RECORDED INFORMATION:
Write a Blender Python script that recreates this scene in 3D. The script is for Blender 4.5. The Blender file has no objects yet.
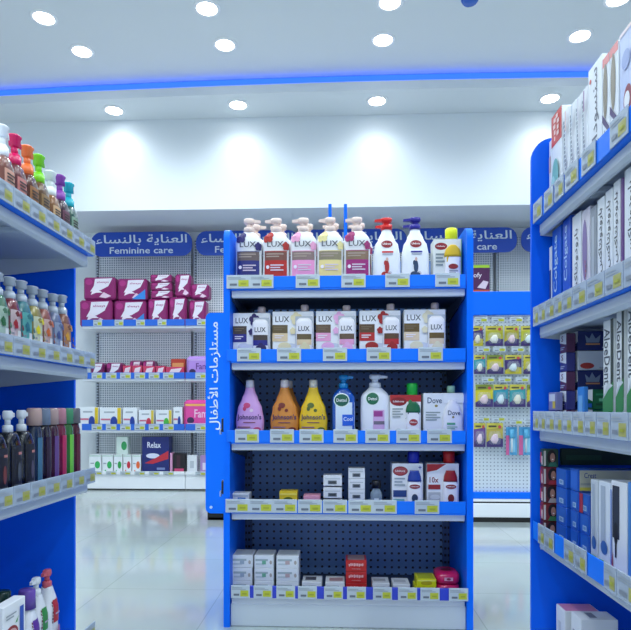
import bpy, bmesh, math, random, unicodedata
from mathutils import Vector
random.seed(4)
PI = math.pi
K = 0.8            # metres per working unit
EYE = 0.917        # camera height (working units)
F = 600.0
YAW = math.atan(26.5/600)
SA, CA = math.sin(YAW), math.cos(YAW)
scene = bpy.context.scene
COL = scene.collection

# ---------- camera geometry used to measure the room ----------
def xx(px, Y):                      # x on the plane y = Y
    t = (px-315.5)/F
    return Y*(t*CA-SA)/(CA+t*SA)
def yy(px, X):                      # y on the plane x = X
    t = (px-315.5)/F
    return X*(CA+t*SA)/(t*CA-SA)
def dep(x, y): return -x*SA+y*CA
def zz(py, x, y): return EYE+(408-py)*dep(x, y)/F

# ---------- materials ----------
MC = {}
def lin(h):
    h = h.lstrip('#'); c = [int(h[i:i+2], 16)/255 for i in (0, 2, 4)]
    return tuple((x/12.92 if x <= .04045 else ((x+.055)/1.055)**2.4) for x in c)+(1,)
def mat(col, rough=.45, metal=0, trans=0, emit=0, coat=0, alpha=1, noise=0, spec=.5):
    key = (col, rough, metal, trans, emit, coat, alpha, noise, spec)
    if key in MC: return MC[key]
    m = bpy.data.materials.new('finish_'+col.strip('#')); m.use_nodes = True
    nt = m.node_tree; b = nt.nodes['Principled BSDF']
    b.inputs['Base Color'].default_value = lin(col)
    b.inputs['Roughness'].default_value = rough
    b.inputs['Metallic'].default_value = metal
    b.inputs['Transmission Weight'].default_value = trans
    b.inputs['Coat Weight'].default_value = coat
    b.inputs['Alpha'].default_value = alpha
    b.inputs['Specular IOR Level'].default_value = spec
    if emit:
        b.inputs['Emission Color'].default_value = lin(col); b.inputs['Emission Strength'].default_value = emit
    if noise:
        tc = nt.nodes.new('ShaderNodeTexCoord'); n = nt.nodes.new('ShaderNodeTexNoise'); n.inputs['Scale'].default_value = 9
        mr = nt.nodes.new('ShaderNodeMapRange'); mr.inputs[3].default_value = max(0, rough-noise); mr.inputs[4].default_value = rough+noise
        nt.links.new(tc.outputs['Object'], n.inputs['Vector']); nt.links.new(n.outputs['Fac'], mr.inputs[0]); nt.links.new(mr.outputs[0], b.inputs['Roughness'])
    MC[key] = m; return m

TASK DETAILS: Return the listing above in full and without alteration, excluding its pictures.

EXPECTED ANSWER:
Write a Blender Python script that recreates this scene in 3D. The script is for Blender 4.5. The Blender file has no objects yet.
import bpy, bmesh, math, random, unicodedata
from mathutils import Vector
random.seed(4)
PI = math.pi
K = 0.8            # metres per working unit
EYE = 0.917        # camera height (working units)
F = 600.0
YAW = math.atan(26.5/600)
SA, CA = math.sin(YAW), math.cos(YAW)
scene = bpy.context.scene
COL = scene.collection

# ---------- camera geometry used to measure the room ----------
def xx(px, Y):                      # x on the plane y = Y
    t = (px-315.5)/F
    return Y*(t*CA-SA)/(CA+t*SA)
def yy(px, X):                      # y on the plane x = X
    t = (px-315.5)/F
    return X*(CA+t*SA)/(t*CA-SA)
def dep(x, y): return -x*SA+y*CA
def zz(py, x, y): return EYE+(408-py)*dep(x, y)/F

# ---------- materials ----------
MC = {}
def lin(h):
    h = h.lstrip('#'); c = [int(h[i:i+2], 16)/255 for i in (0, 2, 4)]
    return tuple((x/12.92 if x <= .04045 else ((x+.055)/1.055)**2.4) for x in c)+(1,)
def mat(col, rough=.45, metal=0, trans=0, emit=0, coat=0, alpha=1, noise=0, spec=.5):
    key = (col, rough, metal, trans, emit, coat, alpha, noise, spec)
    if key in MC: return MC[key]
    m = bpy.data.materials.new('finish_'+col.strip('#')); m.use_nodes = True
    nt = m.node_tree; b = nt.nodes['Principled BSDF']
    b.inputs['Base Color'].default_value = lin(col)
    b.inputs['Roughness'].default_value = rough
    b.inputs['Metallic'].default_value = metal
    b.inputs['Transmission Weight'].default_value = trans
    b.inputs['Coat Weight'].default_value = coat
    b.inputs['Alpha'].default_value = alpha
    b.inputs['Specular IOR Level'].default_value = spec
    if emit:
        b.inputs['Emission Color'].default_value = lin(col); b.inputs['Emission Strength'].default_value = emit
    if noise:
        tc = nt.nodes.new('ShaderNodeTexCoord'); n = nt.nodes.new('ShaderNodeTexNoise'); n.inputs['Scale'].default_value = 9
        mr = nt.nodes.new('ShaderNodeMapRange'); mr.inputs[3].default_value = max(0, rough-noise); mr.inputs[4].default_value = rough+noise
        nt.links.new(tc.outputs['Object'], n.inputs['Vector']); nt.links.new(n.outputs['Fac'], mr.inputs[0]); nt.links.new(mr.outputs[0], b.inputs['Roughness'])
    MC[key] = m; return m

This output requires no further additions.